Ghost is a pretty terrifying figure on his own, even if you separate him from Iron Man, because of the combination of how little we know about him and how severe his methods are. We don’t know how Ghost came to be who and what he is today, but we do discover little by little the depths of his devotion to his cause and the corresponding madness it engenders within him. Initially, he is hired by Roxxon to take down Accutech, but after Iron Man gets involved, Roxxon decides to terminate Ghost’s contract. In response to this, Ghost flies right off the handle, screaming at his Roxxon contact that he would gladly do his work for free, and that Roxxon has no power to stop him now that he’s begun. That tirade is the first real glimpse we get into Ghost’s rocky psyche, and he reveals himself to be even more ruthless and unhinged as the story advances. The most shocking, effective instance of this is when he kills Spymaster, who’s hired by Roxxon to put Ghost down when he refuses to play by their rules. After a long fight between Spymatser, Ghost and Stark that spreads throughout Stark Enterprises, Ghost seemingly offers to help Spymaster by giving him a portable version of the tech that allows Ghost to become intangible. The two villains pass through a wall together, as if to make their escape, but when Spymaster’s body is only halfway through, Ghost quickly removes the intangibility technology, causing Spymaster’s body to resolidify inside the wall, killing him instantly and brutally. It happens so fast and it is such a cruel, merciless move on Ghost’s part, it takes a moment for it to really register, or at least it did for me. Spymaster is alive and kicking one minute and stone dead the next, an entire wall separating his torso from his legs. It’s the moment where it truly clicks how devoted Ghost is to his mission, and how willing, nay, eager he is to eliminate anyone who tries to get in the way.

As if that wasn’t enough to impress upon the reader just how intense Ghost really is, at the end of the story, when confronted with the field Stark built to protect his property, and after Stark explains in no uncertain terms that said field will almost certainly  prove fatal to anyone who is exposed to it for too long, Ghost decides, without a moment’s hesitation, to go for it anyway. He trudges steadily toward his target in spite of the incessant electrical bombardment, and stays at it for so long that it overloads and overheats his costume to the point where he literally melts through the floor. A character who is willing to sacrifice themselves for what they believe in is nothing new, but it is the confidence with which Ghost makes that decision that is so damn unsettling. It’s tough to watch someone choose to end their own life, no matter how villainous they’ve been prior to that point, and Ghost never pauses or doubts himself for a second. On the contrary, after being blasted once, he pulls himself up immediately for another go, knowing full well it will likely be the last thing he ever does. And it is, at least as far as this story is concerned, though writer David Michelinie does go out of his way to say that the Ghost may not really be dead, just temporarily defeated. The final two panels of Iron Man #221 have Tony Stark saying out loud, “After all, can anyone really kill…a ghost?” mugging straight to the reader in the last panel so that it is abundantly obvious that this is not the last we’ll see of this particular villain.

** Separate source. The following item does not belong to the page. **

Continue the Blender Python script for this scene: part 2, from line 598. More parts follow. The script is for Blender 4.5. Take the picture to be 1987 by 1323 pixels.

Bob Layton is the artist on Iron Man #219 where we see Ghost for the first time, though after that issue Layton only provides finishes/inks over Mark Bright’s layouts/pencils for the rest of the storyline. Still, it is Layton who gets credit for co-creating the Ghost, and for coming up with his design, another facet of the character that I quite enjoyed. The unnaturally all-white costume is sort of a no-brainer for someone with the Ghost’s moniker and abilities, but there are subtler, smaller touches that really bring it home. The mouthless mask goes a long way toward upping Ghost’s creepiness right away, enhanced further by his hood-and-cape combo. And the chunkier bits of the outfit, the chestplate and thick wrist pieces and bulky belt, are maybe the details that Layton does best. They need to be present to explain how and where all the necessary circuitry for Ghost’s powers is held, but it’s also important that they don’t get in his way, that Ghost can still be fast and sleek and silent when he needs to. Layton finds that balance immediately, making Ghost believably well-equipped but still lightweight and mobile.

Origin stories are such a taken-for-granted trope in superhero comics, I appreciate that not only did Michelinie not bother with one for the Ghost’s introduction, but he actually used that mystery and uncertainty to add to the character’s effectiveness. We get to see what drives Ghost and how completely his personal mission runs his life, but without knowing how it all started, he is all the more unpredictable and thus all the more horrifying. If we knew his history, we might be able to reasonably guess his next moves, and if Stark knew the same, he would likely find a way to use it to his own advantage. Because Ghost is such a question mark, though, there’s no reliable way to tell what he’ll do next, as evidenced by the conclusion where Stark expects his defenses to force Ghost to back off and, instead, has to learn that nothing could ever do that, not even the promise of death. It’s frightening enough to imagine a villain who can access anyplace he wants and move through it unseen, causing havoc without needing to announce his presence. But add to that the fact that he’s a fanatic who’s impossible to anticipate, and the fear increases many times over. The Ghost feels like an instant classic when you read these issues, and that’s precisely what he was, a relatively uncomplicated but still wholly captivating supervillain who is as scary as his chosen name demands.